Een andere belangrijke rol werd gespeeld door de doofheid van Beethoven, veroorzaakt door otosclerose, die begon rond Beethovens 30e jaar (rond het jaar 1800) en gestaag verergerde. Omdat de door Beethoven gebruikte oortrompetten van slechte kwaliteit waren, moesten zijn medemensen uiteindelijk schreeuwen om met hem te communiceren, totdat in 1818 het gebruik van conversatieboekjes onvermijdelijk werd, waarin Beethovens gesprekspartners hun boodschappen aan de componist opschreven.

Bovendien hield de componist zich bezig met de voogdijprocedure rond zijn neef Karl. Karl was de zoon van Beethovens broer Kaspar Karl, die in 1815 stierf. Na zijn dood vocht Beethoven om de voogdij, omdat Karls moeder Johanna van Beethoven volgens de componist een immoreel leven leidde en door hem werd vergeleken met de "Koningin van de Nacht" uit Mozarts opera Die Zauberflöte. Rond 1820 droeg Beethovens overwinning in de voogdijzaak bij tot een verbetering van zijn persoonlijke situatie. Hij had ook een nieuwe vriendenkring opgebouwd die, in tegenstelling tot voorheen, niet langer van adellijke maar van burgerlijke afkomst was.

In 1822 begonnen de eerste concrete gedachten over een nieuw kwartet te ontstaan, nadat Beethoven een paar jaar eerder al de wens had geuit om weer in dit genre te componeren. Beethovens vriend Ignaz Schuppanzigh, die het Schuppanzigh Kwartet leidde en door de componist de bijnaam 'Milord Falstaf' kreeg,[6] bood Beethoven na zijn terugkeer uit Rusland zijn hulp aan om samen een kwartet te componeren. Beethoven sloeg dit aanbod echter af.[7]
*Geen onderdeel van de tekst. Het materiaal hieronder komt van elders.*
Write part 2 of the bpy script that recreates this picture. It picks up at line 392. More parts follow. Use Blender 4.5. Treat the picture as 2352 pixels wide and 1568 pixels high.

In mei 1822 werd Beethoven door de Leipzigse uitgever Carl Friedrich Peters gevraagd enkele kwartetten te componeren. Maar de deal ging niet door toen Beethoven het kwartet, dat later zijn opus 127 zou worden, omschreef als “nog niet helemaal klaar”, ook al was hij nog niet verder gegaan dan de planning, en hij er te hoge honoraria voor vroeg. Volgens uitgever Peters zouden er sowieso composities van Louis Spohr, Andreas Romberg en Pierre Rode verschijnen, "allemaal prachtige, uitmuntende werken",[8] en daarom had hij geen kwartetten meer nodig.[9]

Op 9 november 1822 kreeg Beethoven van de Russische prins Nikolaj Golitsyn, een enthousiaste cellist, de opdracht om één tot drie nieuwe kwartetten te componeren. Golitsyn was hier mogelijk toe aangemoedigd door Schuppanzigh; Golitsyn en Schuppanzigh ontmoetten elkaar tijdens zijn reis naar Rusland.

De drie kwartetten die Beethoven in opdracht van Golitsyn heeft gemaakt en aan hem opdroeg, zijn naast kwartet nr. 12, opus 127 (voltooid in januari 1825) strijkkwartet nr. 15 in a mineur (opus 132) (voltooid in juli 1825) en strijkkwartet nr. 13 in B majeur (opus 130) (voltooid in januari 1826).

Beethoven aanvaardde de opdracht op 25 januari 1823, maar kon pas in mei 1824 aan de slag, na het voltooien van de negende symfonie. In maart 1825 werd het eerste van de bestelde kwartetten, opus 127, voltooid.

Receptie[bewerken | brontekst bewerken]

Beethovens late kwartetten gingen het begrip van muzikanten en publiek van zijn tijd veel te boven. Louis Spohr noemde ze "niet te ontcijferen, ongecorrigeerde verschrikkingen".

De meningen zijn aanzienlijk veranderd sinds hun eerste, verbijsterde ontvangst: deze zes kwartetten (waaronder de Große Fuge) worden algemeen beschouwd als behorend tot de grootste muzikale composities aller tijden. Hun vormen en ideeën inspireerden en inspireren nog steeds muzikanten en componisten. Igor Stravinsky zei over de Große Fuge: " … een absoluut hedendaags muziekstuk, dat ook altijd hedendaags zal blijven."[10]

Volgens Karl Holz, violist van het Schuppanzigh Kwartett, vond Beethoven het 14e kwartet (opus 131) zijn beste.[11] Franz Schubert liet het werk op 14 november 1828, vijf dagen voor zijn dood, voor hem uitvoeren (door o.a. Karl Holz), werd er enorm enthousiast over en verzuchtte: "Wat kun je hierna nog componeren?"[12] Richard Wagner zei over het eerste deel ervan: het "onthult het meest melancholische sentiment dat in muziek tot uiting komt".[13]